Dans un vocabulaire choisi et maîtrisé, il s’agit bien d’une approche critique qui sans jamais épuiser la richesse unique des oeuvres, en restitue tous les champs possibles de compréhension et de sensation: chez Orfeo, l’affaire du poète de Thrace est présentés et exposée à la façon d’un procès, – méthodologie judiciaire à l’appui, dont tous les éléments argumentent l’indiscutable unité de la forme, l’inusable force du mythe (dévoilant outre le contexte de commande, les diverses fins possibles, chaque élément du discours qui atteste une pensée géniale). Devant les jurés, défilent les oeuvres de Monteverdi donc mais aussi, celle de Peri (antérieure), Gluck (opéra maçonique et véritable apologie de la lumière, qui serait plus démonstration-représentation de l’Antiquité, que réel drame: Berlioz aurait-il acquiescé?) et même celles de Mozart (car ici La Flûte enchantée, hymne au Soleil, serait un écho, une résonance des Orfeo/Orphée précédemment exposés?), mais tout autant Wagner (Tannhaüser, Lohengrin, Parsifal…) et Weber (Freischütz), jusqu’à Offenbach… dont le polythéisme célébré renvoie à un temps où les hommes, libérés des dieux pouvaient vivre sans la loi du monothéisme… dans l’action de l’opéra, l’image d’une société ou la représentation d’un modèle politique n’est jamais loin !

D’Orfeo à Wozzeck, de Lulu à Poppea: voici la ronde et le manège désenchanté de l’amour sacrifié pour le pouvoir; à l’équilibre foisonnant de l’Orfeo montéverdien répond le classicisme formel du Wozzeck de Berg. Aux dissonances et ruptures imprévues de Lulu, le démentélèment en règle du Couronnement de Poppée. Tout en reconnaissant à travers les époques et les compositeurs, des scénarios et représentations récurrentes, l’auteur sait surtout nous éclairer sur l’inventivité jamais asséchée des compositeurs, qui savent aussi sur le sujet retenu, ciseler une forme toujours captivante, dramatiquement efficace, poétiquement sublimée.

Le lecteur piqué dans sa curiosité et son désir d’en comprendre davantage se laissera guider par les filiations, les comparaisons des oeuvres et des compositeurs entre eux; au hasard des pages et des commentaires, il mesure entre autres la valeur et le sens de la lieto fine (fin heureuse), la définition juste du sémantème (distingué ici non sans raison et précision salvatrice, du leit motiv)…, s’intéressera contre toute prévision aux multiples visages du rite dans les actions dramatiques… Les chemins balisés par les thématiques, sans omettre les nombreuses voies de traverses composent ici un passionnant voyage en terres lyriques.
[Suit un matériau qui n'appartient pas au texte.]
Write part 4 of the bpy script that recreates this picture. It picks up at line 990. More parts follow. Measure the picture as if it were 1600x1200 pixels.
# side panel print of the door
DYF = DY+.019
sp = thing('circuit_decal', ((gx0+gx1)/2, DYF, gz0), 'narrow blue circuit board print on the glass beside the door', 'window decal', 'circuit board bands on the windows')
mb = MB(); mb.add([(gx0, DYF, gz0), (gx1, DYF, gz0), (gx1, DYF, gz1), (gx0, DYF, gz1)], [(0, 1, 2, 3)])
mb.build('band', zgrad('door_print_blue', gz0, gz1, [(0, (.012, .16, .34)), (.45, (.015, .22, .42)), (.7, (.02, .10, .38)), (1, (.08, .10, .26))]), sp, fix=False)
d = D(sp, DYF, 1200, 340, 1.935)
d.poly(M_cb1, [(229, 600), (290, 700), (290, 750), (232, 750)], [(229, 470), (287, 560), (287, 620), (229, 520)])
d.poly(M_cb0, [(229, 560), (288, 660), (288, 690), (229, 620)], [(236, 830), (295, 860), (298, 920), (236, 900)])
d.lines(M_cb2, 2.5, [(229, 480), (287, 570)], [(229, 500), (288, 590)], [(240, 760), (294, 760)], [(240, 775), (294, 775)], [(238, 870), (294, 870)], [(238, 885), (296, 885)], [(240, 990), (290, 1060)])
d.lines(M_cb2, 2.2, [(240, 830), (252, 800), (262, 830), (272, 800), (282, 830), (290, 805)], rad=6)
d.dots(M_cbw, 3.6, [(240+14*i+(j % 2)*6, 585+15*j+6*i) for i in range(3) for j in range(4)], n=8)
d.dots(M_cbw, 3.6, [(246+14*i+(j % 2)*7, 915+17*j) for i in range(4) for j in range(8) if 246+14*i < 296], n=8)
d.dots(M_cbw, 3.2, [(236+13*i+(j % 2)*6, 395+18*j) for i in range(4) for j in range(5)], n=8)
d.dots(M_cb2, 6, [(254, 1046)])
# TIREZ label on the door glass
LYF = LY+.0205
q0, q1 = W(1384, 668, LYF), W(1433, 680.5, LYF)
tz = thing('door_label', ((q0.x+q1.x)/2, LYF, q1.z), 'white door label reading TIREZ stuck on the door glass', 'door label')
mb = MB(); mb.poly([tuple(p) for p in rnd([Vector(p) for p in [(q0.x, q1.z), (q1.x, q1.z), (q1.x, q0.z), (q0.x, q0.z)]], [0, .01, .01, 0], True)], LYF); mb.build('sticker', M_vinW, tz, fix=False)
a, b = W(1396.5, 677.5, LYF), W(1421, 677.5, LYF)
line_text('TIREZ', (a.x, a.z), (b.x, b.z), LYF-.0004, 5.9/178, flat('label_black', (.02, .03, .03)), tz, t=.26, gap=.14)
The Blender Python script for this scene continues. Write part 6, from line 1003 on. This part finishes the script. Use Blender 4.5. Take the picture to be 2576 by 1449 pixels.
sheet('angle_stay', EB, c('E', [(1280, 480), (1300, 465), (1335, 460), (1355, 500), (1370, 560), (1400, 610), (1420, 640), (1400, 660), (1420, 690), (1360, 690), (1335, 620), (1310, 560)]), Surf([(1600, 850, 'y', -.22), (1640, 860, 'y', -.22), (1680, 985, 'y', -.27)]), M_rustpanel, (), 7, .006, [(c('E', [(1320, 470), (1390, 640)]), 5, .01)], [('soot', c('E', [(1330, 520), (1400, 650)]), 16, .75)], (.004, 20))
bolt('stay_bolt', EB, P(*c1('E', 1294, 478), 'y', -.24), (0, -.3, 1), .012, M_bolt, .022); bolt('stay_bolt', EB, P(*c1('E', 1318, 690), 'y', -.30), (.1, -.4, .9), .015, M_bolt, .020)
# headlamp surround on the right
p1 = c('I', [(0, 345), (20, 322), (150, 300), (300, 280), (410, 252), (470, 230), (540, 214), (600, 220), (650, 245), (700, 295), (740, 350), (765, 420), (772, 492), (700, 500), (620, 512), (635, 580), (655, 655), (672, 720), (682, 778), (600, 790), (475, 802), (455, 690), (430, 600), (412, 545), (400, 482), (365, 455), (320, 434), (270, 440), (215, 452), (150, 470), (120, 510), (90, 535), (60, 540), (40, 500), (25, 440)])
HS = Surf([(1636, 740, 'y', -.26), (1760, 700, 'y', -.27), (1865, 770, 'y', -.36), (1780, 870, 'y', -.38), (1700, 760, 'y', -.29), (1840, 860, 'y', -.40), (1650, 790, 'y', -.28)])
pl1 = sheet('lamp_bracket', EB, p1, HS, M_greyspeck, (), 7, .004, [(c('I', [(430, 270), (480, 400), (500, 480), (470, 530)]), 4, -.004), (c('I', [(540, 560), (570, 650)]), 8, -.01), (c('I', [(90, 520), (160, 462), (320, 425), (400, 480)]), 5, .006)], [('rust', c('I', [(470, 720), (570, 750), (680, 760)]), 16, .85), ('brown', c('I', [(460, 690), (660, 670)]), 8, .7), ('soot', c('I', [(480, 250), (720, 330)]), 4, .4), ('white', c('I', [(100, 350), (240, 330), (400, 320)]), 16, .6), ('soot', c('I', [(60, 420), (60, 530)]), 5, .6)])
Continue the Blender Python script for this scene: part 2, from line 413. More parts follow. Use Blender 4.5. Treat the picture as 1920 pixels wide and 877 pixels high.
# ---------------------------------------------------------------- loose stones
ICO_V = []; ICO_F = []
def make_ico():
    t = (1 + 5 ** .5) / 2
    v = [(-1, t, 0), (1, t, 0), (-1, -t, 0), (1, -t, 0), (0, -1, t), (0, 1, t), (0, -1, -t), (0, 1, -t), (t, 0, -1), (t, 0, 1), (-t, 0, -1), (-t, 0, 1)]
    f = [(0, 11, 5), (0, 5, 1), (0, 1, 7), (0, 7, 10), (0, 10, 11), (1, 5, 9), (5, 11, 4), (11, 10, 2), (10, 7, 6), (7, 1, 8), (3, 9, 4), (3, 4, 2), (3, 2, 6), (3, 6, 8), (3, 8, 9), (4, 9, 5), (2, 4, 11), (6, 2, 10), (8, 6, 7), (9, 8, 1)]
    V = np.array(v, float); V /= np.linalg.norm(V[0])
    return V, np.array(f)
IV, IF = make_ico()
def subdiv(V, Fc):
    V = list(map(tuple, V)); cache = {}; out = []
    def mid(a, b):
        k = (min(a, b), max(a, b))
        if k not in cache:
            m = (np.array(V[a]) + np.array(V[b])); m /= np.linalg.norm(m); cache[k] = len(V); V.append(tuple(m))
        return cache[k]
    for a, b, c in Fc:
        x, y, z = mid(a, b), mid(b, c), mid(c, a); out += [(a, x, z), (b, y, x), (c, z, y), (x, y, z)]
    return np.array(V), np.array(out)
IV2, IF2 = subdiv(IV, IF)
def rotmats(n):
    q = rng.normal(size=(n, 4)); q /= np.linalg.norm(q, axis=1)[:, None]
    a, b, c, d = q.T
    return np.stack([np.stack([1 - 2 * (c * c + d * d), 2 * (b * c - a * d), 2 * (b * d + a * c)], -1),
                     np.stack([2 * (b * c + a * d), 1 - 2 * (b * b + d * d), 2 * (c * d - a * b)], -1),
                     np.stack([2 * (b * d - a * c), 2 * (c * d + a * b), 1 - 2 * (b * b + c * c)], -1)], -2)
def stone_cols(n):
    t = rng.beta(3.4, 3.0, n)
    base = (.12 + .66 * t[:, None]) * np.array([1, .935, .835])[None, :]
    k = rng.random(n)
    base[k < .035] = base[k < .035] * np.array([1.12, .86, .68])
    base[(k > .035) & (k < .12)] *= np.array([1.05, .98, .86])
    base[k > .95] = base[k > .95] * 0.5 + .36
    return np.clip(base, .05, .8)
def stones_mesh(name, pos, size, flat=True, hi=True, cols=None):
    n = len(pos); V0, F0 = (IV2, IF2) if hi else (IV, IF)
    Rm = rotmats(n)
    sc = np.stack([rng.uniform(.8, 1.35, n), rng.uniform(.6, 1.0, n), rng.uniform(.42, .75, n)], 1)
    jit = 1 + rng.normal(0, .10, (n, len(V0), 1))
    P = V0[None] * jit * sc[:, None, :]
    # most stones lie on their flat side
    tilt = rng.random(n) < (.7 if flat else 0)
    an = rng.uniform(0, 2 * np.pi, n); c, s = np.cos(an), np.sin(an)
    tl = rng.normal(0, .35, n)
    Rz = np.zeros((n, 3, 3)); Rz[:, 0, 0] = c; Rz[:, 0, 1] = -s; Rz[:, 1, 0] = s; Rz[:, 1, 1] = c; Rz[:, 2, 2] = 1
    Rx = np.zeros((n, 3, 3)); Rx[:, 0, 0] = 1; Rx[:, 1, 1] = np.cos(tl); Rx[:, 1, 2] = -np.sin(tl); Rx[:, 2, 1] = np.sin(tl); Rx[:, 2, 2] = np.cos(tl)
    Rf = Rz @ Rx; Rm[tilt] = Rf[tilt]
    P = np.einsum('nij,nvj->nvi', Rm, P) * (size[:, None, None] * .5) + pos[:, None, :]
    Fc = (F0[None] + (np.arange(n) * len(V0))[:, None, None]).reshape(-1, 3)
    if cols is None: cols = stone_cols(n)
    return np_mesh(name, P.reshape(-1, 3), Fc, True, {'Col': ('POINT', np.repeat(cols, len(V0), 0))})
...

De sorte que l’ouvrage s’inscrit idéalement sous le titre de la collection à laquelle il participe : « Les chemins de la musique ».

Dominique Jameux: Opéra, Eros et le pouvoir. Monteverdi, Berg. Editions Fayard, collection  » les chemins de la musique « . ISBN: 978 2 213 67104 8. 198 pages. 19 euros. Parution: septembre 2012.